Locate the lines of the listing below that hold "Blender", then copy each of them.

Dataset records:
========
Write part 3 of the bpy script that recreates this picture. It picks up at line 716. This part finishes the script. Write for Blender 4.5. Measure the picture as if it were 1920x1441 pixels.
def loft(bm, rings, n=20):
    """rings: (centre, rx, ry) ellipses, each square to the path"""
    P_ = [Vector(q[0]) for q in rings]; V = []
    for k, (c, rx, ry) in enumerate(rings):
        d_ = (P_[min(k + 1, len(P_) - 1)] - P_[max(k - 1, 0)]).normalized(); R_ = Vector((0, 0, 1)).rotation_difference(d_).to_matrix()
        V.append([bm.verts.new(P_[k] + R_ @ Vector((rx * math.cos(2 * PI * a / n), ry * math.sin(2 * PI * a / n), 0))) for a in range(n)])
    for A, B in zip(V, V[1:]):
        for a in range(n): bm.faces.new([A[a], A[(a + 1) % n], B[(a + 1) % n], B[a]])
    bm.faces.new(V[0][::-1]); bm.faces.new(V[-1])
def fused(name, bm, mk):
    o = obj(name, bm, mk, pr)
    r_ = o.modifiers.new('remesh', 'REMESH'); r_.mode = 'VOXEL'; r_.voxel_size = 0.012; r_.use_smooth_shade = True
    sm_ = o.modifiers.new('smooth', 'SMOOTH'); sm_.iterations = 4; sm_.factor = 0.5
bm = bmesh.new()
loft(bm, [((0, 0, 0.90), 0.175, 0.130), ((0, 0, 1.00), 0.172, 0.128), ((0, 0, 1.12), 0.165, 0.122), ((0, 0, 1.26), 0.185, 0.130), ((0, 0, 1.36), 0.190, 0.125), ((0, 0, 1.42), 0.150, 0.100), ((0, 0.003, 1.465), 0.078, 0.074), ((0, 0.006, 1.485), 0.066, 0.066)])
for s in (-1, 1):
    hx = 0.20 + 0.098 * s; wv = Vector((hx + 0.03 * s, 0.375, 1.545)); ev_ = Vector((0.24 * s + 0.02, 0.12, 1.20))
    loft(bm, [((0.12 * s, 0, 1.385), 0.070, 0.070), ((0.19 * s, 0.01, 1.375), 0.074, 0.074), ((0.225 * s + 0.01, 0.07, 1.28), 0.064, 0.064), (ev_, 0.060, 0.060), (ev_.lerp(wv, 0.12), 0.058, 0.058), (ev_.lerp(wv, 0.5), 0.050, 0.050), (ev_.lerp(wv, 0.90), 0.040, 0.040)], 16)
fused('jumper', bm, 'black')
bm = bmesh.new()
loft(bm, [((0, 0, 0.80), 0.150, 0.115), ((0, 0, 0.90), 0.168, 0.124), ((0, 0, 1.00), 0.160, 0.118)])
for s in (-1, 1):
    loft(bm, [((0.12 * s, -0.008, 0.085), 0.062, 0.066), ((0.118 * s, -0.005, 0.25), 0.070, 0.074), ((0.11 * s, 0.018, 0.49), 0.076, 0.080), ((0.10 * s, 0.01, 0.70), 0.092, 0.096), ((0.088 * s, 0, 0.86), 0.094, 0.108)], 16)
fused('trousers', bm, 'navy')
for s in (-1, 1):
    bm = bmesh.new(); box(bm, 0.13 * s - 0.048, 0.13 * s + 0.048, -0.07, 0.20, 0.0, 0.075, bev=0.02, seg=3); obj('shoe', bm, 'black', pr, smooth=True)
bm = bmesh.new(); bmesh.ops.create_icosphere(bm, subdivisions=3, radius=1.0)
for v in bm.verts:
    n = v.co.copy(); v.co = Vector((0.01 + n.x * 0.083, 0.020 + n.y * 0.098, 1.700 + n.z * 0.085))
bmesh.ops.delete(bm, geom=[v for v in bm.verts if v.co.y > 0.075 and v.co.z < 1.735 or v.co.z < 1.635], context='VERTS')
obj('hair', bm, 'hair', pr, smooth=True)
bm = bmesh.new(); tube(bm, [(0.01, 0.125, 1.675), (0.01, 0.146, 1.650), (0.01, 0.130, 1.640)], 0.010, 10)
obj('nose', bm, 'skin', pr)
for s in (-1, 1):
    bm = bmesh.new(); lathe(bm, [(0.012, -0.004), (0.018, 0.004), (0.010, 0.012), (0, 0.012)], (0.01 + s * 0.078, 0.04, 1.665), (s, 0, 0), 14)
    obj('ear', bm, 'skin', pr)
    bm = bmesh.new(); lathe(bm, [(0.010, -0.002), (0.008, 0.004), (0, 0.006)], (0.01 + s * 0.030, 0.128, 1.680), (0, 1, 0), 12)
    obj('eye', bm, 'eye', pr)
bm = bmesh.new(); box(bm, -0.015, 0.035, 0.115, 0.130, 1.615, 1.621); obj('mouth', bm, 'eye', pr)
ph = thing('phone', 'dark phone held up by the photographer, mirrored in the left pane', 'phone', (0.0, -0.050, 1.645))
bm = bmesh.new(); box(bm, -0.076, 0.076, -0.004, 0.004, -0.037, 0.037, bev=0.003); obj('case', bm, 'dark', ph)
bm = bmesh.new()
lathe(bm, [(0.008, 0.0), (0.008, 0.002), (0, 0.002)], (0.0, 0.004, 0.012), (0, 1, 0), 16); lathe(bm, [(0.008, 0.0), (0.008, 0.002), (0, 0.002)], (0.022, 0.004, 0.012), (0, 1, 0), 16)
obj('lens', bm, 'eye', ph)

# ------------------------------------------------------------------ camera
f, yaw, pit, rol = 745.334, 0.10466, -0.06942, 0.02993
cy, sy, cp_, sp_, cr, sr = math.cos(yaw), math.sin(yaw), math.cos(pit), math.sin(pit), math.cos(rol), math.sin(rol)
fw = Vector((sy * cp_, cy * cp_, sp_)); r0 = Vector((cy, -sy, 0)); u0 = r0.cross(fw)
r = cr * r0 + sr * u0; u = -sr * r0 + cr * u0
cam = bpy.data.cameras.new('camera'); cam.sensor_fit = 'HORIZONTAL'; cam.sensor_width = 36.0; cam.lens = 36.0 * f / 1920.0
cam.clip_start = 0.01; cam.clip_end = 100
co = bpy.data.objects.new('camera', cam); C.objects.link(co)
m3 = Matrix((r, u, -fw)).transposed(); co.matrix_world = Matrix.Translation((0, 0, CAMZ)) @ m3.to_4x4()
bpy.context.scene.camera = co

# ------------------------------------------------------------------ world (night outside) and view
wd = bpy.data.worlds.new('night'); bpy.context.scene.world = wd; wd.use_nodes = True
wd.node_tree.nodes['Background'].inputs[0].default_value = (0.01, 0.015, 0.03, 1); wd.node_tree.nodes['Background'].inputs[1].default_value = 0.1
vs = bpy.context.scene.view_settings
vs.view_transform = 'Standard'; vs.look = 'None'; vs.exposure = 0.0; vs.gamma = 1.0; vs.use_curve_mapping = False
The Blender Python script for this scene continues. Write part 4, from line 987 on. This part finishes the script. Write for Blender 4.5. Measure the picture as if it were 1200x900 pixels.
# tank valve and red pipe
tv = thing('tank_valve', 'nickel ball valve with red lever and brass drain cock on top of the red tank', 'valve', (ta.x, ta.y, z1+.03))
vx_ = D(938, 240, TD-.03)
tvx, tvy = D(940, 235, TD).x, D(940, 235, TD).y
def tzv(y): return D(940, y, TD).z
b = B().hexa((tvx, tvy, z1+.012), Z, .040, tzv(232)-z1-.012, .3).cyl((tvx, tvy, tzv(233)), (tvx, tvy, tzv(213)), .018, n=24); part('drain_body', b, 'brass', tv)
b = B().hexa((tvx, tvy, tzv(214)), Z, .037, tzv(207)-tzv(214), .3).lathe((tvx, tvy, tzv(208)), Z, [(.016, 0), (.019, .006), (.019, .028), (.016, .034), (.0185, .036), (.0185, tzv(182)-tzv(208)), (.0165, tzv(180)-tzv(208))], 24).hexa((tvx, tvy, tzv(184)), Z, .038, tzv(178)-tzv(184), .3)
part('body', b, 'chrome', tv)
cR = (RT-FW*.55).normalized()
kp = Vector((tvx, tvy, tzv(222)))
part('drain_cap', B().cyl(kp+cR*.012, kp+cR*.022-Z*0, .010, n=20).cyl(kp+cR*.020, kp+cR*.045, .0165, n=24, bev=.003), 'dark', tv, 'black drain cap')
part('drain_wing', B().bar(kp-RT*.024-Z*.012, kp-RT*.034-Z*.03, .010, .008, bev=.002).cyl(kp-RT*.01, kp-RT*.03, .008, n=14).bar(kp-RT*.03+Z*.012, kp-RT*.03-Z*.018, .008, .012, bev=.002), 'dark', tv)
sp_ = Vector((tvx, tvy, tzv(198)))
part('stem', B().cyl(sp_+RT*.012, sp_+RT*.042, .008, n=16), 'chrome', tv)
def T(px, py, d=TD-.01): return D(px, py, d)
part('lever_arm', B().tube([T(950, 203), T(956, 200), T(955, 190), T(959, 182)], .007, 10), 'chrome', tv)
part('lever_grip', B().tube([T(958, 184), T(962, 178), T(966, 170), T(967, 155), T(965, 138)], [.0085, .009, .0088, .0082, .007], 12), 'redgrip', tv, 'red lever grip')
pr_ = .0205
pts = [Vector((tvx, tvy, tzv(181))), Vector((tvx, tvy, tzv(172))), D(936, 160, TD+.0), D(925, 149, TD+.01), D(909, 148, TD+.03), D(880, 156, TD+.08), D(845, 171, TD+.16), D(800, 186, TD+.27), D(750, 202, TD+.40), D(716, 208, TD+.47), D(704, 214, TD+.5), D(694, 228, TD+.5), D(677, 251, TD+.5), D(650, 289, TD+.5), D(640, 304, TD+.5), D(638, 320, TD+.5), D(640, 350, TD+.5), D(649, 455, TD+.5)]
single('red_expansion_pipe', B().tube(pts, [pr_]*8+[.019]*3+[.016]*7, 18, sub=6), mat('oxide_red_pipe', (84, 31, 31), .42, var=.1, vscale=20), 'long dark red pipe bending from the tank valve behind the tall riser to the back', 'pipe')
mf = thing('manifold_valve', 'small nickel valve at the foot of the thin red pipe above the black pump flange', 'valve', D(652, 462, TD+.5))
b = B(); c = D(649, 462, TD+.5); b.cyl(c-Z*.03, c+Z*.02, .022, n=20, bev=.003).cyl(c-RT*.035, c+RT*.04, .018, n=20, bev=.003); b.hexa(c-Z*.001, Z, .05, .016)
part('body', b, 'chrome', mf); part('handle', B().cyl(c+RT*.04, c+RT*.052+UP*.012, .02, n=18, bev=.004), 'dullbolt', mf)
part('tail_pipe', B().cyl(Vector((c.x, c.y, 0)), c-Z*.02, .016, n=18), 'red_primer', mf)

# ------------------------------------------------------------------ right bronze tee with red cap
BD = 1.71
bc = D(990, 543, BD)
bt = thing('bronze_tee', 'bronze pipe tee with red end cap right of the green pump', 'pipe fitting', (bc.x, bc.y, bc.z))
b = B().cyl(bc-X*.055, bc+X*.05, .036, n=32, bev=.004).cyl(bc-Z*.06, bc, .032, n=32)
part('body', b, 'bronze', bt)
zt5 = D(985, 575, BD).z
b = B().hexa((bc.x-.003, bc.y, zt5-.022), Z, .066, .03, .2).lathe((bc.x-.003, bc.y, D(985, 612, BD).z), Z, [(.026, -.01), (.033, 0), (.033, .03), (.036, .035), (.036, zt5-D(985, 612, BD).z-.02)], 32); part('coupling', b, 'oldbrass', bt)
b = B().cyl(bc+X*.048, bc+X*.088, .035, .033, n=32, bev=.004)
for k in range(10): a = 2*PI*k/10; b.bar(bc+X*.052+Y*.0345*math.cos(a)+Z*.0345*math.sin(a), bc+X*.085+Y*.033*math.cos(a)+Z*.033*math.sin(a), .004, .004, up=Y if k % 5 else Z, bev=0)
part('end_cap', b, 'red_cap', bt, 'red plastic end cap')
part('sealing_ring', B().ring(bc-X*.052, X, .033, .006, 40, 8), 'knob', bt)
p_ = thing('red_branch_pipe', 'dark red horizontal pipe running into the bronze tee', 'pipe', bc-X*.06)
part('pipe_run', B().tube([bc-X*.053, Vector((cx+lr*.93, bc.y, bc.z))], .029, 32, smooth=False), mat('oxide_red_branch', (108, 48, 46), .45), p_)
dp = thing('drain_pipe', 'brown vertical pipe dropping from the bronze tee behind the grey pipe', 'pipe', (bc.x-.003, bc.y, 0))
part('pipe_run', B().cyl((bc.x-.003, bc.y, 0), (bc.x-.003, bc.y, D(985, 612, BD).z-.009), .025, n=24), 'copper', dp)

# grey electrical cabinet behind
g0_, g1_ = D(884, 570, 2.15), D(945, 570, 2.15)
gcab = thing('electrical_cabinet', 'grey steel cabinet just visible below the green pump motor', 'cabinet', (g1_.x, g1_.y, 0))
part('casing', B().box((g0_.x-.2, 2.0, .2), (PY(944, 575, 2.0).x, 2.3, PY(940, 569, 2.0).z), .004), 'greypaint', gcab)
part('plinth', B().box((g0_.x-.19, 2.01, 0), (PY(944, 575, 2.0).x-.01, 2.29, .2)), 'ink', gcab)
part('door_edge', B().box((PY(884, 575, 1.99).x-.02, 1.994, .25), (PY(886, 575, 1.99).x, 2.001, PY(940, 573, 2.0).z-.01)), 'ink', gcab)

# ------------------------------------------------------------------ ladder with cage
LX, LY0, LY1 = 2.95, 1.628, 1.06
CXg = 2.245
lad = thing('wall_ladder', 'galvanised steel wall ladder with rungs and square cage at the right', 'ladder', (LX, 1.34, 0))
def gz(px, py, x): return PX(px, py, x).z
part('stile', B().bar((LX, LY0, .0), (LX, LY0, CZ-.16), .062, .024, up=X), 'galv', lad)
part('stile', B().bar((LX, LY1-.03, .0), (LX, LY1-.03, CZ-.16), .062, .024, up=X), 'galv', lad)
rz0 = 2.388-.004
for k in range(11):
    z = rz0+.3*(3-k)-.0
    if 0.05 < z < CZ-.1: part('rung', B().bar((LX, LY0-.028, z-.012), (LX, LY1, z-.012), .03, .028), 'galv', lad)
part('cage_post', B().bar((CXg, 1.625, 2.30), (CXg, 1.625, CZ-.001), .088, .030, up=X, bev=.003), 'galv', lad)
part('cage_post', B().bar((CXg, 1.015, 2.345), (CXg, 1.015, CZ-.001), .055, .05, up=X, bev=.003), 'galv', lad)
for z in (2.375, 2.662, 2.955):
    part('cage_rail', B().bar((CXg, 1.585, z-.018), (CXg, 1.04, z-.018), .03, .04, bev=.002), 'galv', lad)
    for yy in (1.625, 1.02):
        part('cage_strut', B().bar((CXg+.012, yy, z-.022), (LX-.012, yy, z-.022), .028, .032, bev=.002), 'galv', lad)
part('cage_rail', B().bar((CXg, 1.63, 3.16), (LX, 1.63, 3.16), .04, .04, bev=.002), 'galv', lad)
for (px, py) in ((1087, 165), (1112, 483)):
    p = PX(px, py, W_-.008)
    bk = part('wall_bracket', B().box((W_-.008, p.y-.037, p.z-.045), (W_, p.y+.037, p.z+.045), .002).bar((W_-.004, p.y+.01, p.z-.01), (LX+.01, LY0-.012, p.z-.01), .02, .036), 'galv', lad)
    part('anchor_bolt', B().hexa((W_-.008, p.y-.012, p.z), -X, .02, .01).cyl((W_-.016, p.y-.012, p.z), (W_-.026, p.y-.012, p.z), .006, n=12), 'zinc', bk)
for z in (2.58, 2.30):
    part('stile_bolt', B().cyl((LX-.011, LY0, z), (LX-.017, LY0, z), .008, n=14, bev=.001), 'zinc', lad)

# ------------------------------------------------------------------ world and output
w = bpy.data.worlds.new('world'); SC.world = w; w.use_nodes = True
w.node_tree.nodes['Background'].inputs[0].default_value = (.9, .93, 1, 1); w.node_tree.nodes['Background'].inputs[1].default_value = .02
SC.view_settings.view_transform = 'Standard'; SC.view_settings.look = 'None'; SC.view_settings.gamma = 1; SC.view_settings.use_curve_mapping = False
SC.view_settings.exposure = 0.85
========
Task result:
Write part 3 of the bpy script that recreates this picture. It picks up at line 716. This part finishes the script. Write for Blender 4.5. Measure the picture as if it were 1920x1441 pixels.
The Blender Python script for this scene continues. Write part 4, from line 987 on. This part finishes the script. Write for Blender 4.5. Measure the picture as if it were 1200x900 pixels.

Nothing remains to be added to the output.